The work of Danny McBride / Jody Hill / Sometimes David Gordon Green is most notable, and why I’ve been thinking about The Foot Fist Way as a comparison point to this film. They’re both first films and reflect that in certain aspects that will be tightened up with experience and refinement, but there’s also a comic voice and persona that the lead/writer already has nailed: Much like McBride’s blustery southern wannabe alpha male voice is already in place in that film, Stav really has his Baltimore confident idiot loser character down pat, including the specific word choices and ways of behaving. (And, to be honest, I think I found this funnier than The Foot Fist Way— Hill/McBride were better at some of the technical aspects of filmmaking, but this is just funnier overall and lands more often– so if I’m right, this bodes for a promising trajectory for Halkias’ future work.)
It is funny and a good time, and while I might not go so far as to call it sweet, there is something sweet in Chip: He’s a loser who keeps making bad decisions because he’s pretty stupid, but at his core he’s a lonely soul looking for meaning and belonging, and it’s his gifts for recognizing other lonely souls and seeing the best in them that ultimately brings this group together. And that’s the real lesson of the film: The heart of a cult isn’t in the mass suicide, it’s in the found family.
I loved noticing the wrestling poster on the rewatch. And that’s an especially great point about William squandering his aunt’s love vs. Chip getting Dorota’s through sincere enthusiasm.

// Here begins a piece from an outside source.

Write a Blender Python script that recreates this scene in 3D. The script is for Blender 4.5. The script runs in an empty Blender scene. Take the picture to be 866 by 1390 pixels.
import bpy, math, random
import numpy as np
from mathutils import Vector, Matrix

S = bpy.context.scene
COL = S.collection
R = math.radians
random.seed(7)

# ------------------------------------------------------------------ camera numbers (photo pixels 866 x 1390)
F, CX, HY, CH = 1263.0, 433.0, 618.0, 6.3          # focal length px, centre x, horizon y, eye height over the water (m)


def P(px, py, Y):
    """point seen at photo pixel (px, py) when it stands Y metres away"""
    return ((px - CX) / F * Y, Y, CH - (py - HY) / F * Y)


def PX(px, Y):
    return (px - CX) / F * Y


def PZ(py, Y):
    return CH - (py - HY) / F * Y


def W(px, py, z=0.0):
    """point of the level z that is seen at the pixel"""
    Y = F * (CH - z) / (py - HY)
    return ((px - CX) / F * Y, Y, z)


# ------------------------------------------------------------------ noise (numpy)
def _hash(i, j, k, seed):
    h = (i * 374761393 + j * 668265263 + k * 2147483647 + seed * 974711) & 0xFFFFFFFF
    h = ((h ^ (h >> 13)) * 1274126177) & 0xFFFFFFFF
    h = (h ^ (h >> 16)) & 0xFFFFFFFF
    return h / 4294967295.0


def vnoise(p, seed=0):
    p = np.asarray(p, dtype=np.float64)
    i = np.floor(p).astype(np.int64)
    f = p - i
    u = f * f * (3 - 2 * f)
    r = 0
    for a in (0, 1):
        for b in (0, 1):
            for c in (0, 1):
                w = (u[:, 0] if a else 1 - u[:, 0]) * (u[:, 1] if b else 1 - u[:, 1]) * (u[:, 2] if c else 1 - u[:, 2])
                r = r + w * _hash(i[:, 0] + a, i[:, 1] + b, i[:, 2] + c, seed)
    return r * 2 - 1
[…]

Throwing in one more great Tyler delivery: “And I still like you, but not as much.”
Honestly, the point about Dorota and the house didn’t even occur to me until I was reading your review this morning. But it does make for the perfect contrast between the two: William is intelligent and superficially nice, but he’s a self-centered sociopath; Chip is a loud, immature idiot prone to obnoxiousness and ridiculously unbelievable bluster and boasting, but he’s genuine and sincere in his appreciation for these people and his desire to forge connections with them.

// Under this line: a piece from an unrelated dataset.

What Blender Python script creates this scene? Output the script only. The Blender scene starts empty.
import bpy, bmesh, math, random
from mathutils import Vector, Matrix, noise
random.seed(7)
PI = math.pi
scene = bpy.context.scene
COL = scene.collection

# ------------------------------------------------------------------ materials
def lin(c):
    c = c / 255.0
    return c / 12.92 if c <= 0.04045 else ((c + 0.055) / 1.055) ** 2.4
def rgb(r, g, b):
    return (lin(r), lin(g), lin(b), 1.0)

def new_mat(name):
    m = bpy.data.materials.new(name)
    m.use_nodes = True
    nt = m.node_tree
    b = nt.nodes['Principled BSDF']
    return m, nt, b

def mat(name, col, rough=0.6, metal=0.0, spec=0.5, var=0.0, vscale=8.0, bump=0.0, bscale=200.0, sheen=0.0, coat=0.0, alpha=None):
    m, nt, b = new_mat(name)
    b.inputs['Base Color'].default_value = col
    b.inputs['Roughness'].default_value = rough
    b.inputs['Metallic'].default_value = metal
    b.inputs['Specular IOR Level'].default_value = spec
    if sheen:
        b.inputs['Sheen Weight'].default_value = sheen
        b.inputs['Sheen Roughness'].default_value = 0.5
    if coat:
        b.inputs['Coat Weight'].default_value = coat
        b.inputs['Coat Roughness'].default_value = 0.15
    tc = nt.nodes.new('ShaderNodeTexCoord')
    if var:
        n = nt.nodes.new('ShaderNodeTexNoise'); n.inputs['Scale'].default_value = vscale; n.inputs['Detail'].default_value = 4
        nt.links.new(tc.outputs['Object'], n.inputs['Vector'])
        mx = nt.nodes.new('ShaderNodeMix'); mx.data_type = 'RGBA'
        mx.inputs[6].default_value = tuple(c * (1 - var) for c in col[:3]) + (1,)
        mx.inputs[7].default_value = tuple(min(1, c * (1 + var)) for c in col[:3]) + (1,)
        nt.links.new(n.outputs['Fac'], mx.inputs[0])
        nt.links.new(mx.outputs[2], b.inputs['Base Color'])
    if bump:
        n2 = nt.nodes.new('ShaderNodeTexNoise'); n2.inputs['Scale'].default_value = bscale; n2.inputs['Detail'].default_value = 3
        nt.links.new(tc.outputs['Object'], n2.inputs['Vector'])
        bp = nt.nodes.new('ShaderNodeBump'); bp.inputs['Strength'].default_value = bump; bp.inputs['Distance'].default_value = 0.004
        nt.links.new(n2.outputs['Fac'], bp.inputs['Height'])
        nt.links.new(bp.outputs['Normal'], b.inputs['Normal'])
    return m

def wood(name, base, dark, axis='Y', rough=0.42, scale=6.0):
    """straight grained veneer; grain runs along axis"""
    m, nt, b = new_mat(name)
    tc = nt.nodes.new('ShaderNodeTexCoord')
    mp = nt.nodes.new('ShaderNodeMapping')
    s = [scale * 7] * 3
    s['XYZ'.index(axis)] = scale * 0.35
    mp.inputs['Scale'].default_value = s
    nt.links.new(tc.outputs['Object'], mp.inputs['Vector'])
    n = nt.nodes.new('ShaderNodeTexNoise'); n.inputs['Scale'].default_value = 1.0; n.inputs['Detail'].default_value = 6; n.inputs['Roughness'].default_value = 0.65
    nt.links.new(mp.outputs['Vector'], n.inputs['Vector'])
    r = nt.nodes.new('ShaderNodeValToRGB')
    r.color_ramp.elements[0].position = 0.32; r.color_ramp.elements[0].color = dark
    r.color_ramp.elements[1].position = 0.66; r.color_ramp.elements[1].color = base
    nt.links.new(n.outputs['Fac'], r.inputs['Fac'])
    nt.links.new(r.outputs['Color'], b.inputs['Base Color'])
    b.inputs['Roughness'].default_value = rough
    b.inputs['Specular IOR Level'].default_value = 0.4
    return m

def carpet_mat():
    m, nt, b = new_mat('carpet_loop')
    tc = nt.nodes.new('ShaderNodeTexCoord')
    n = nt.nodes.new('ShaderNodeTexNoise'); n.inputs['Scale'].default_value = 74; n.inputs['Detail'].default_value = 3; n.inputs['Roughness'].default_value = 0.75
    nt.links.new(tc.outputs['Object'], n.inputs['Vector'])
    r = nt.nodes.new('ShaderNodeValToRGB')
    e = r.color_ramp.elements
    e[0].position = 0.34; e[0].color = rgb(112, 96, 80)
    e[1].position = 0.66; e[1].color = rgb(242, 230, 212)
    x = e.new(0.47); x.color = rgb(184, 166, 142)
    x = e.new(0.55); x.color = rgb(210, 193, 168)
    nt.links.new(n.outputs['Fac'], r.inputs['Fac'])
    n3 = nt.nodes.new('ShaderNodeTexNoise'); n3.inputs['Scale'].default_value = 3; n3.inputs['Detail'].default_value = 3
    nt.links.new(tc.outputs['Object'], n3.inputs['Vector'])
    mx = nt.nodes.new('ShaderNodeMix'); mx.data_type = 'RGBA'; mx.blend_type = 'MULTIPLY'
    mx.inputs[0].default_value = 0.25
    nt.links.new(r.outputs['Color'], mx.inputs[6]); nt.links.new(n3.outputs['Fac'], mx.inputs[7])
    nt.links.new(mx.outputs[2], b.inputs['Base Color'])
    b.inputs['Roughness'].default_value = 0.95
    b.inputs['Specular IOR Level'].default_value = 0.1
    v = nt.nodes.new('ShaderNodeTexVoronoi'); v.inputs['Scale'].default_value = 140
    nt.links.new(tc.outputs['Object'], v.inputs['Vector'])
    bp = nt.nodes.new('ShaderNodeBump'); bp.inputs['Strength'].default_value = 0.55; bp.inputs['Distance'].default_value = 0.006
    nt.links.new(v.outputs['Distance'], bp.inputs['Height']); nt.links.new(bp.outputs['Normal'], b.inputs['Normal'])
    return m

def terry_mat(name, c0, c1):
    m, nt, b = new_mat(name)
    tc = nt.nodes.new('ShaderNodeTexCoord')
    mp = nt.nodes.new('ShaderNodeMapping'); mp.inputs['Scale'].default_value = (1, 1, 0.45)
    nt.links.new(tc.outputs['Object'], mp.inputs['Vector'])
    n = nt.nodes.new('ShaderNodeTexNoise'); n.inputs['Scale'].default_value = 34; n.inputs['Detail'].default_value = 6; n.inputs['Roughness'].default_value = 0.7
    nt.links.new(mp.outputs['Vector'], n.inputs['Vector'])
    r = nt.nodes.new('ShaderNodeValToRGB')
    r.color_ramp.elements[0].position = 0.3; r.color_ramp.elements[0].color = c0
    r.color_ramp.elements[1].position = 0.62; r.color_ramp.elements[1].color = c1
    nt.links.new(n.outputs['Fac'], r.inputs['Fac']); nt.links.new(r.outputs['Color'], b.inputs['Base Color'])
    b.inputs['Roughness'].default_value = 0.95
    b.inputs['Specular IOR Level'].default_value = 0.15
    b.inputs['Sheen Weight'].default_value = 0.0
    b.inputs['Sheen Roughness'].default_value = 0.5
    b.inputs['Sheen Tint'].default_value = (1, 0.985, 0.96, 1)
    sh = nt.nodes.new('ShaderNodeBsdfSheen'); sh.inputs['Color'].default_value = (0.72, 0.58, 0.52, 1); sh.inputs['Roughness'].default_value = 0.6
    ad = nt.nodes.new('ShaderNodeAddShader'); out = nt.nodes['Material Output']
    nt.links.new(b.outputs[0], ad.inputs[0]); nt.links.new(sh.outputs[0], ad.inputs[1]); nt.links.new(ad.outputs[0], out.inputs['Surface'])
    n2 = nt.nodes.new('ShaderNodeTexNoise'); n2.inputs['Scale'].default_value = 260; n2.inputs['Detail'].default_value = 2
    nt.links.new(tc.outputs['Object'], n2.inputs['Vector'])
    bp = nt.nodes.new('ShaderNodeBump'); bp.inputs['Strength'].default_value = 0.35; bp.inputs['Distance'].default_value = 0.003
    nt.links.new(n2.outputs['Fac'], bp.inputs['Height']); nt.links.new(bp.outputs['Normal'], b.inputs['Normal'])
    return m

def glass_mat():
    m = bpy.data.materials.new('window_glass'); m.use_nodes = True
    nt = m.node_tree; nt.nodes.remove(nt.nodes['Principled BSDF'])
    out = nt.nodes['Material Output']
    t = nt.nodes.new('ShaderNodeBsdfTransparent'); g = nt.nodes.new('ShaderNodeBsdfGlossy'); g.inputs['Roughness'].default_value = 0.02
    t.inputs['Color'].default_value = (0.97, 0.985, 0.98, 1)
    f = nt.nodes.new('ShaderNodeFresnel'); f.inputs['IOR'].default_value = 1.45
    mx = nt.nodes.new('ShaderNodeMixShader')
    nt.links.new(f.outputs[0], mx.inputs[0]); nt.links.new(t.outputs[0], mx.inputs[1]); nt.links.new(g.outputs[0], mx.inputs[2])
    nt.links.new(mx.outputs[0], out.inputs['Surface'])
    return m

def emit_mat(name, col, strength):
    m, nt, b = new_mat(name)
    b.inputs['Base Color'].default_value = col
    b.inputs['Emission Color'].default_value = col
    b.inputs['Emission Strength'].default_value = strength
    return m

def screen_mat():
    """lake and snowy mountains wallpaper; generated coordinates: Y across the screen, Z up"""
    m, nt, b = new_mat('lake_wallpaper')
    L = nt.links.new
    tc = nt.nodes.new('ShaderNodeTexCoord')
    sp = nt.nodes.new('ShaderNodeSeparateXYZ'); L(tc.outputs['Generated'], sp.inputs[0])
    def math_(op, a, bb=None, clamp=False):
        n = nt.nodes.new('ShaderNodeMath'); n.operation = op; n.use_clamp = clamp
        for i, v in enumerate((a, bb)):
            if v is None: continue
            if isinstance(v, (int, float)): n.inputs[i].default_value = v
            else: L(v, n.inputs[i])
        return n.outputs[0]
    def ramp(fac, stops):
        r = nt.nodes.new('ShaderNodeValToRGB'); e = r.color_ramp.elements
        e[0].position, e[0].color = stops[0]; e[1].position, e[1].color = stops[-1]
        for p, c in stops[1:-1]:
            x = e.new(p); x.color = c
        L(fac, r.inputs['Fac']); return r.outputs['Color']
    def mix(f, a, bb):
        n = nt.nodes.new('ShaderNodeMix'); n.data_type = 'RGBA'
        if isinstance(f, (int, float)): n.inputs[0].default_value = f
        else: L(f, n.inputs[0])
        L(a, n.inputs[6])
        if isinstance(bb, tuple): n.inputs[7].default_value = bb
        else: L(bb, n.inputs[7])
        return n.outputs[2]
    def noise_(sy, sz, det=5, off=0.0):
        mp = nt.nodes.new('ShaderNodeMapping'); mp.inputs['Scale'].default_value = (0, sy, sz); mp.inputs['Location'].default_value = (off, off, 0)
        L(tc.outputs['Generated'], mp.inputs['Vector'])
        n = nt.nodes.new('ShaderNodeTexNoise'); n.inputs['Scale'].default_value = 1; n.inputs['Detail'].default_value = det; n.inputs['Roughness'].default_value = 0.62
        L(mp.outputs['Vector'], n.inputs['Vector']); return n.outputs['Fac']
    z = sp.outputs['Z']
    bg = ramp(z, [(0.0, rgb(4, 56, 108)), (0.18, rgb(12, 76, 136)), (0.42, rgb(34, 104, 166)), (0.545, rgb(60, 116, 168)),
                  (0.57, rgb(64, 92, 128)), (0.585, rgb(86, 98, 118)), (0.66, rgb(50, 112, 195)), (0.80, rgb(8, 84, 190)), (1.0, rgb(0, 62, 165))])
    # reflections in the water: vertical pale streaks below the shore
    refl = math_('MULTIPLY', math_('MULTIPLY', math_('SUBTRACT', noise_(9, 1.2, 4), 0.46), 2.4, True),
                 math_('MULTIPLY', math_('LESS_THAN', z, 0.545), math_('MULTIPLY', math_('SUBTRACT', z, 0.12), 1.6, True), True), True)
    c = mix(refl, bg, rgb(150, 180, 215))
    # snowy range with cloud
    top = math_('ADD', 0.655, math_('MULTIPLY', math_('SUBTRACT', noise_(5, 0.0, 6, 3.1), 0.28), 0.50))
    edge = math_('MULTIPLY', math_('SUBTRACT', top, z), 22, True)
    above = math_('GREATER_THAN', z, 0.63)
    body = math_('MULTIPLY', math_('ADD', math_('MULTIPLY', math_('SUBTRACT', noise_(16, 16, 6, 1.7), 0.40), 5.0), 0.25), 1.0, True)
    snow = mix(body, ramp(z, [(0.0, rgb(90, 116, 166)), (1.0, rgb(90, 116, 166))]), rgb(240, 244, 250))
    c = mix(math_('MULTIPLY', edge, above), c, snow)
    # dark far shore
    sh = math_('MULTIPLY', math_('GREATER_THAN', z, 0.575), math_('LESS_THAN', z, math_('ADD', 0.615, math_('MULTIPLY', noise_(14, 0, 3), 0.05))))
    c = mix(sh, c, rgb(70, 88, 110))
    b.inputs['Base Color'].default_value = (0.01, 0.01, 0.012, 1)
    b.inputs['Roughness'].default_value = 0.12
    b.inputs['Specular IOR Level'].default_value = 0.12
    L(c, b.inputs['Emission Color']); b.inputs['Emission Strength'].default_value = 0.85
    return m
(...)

That is one of the funniest Tyler lines, coming at the perfect time. I also love the exchange after they convince William to let Diane on board:
CHIP (to William): Dude, I saw what you were doing back there, but I’m actually awesome at maps. The thing you got to do is follow the roads.
TYLER: That’s a good trick.
CHIP: I know.
I need to catch this, although Hulu is worse than any murderous cult. In the meantime, standard rec for the indie comedy Salesmen, in which Halkias … starts a cult. Very successfully! He’s not the main story at first but becomes more important, and he’s great throughout, very sincere and personalable in his lunacy
Yes you do.
I like that this means I can do a double-feature consisting entirely of movies where Stavros Halkias starts cults.
Ahahah, also, perfect header image choice.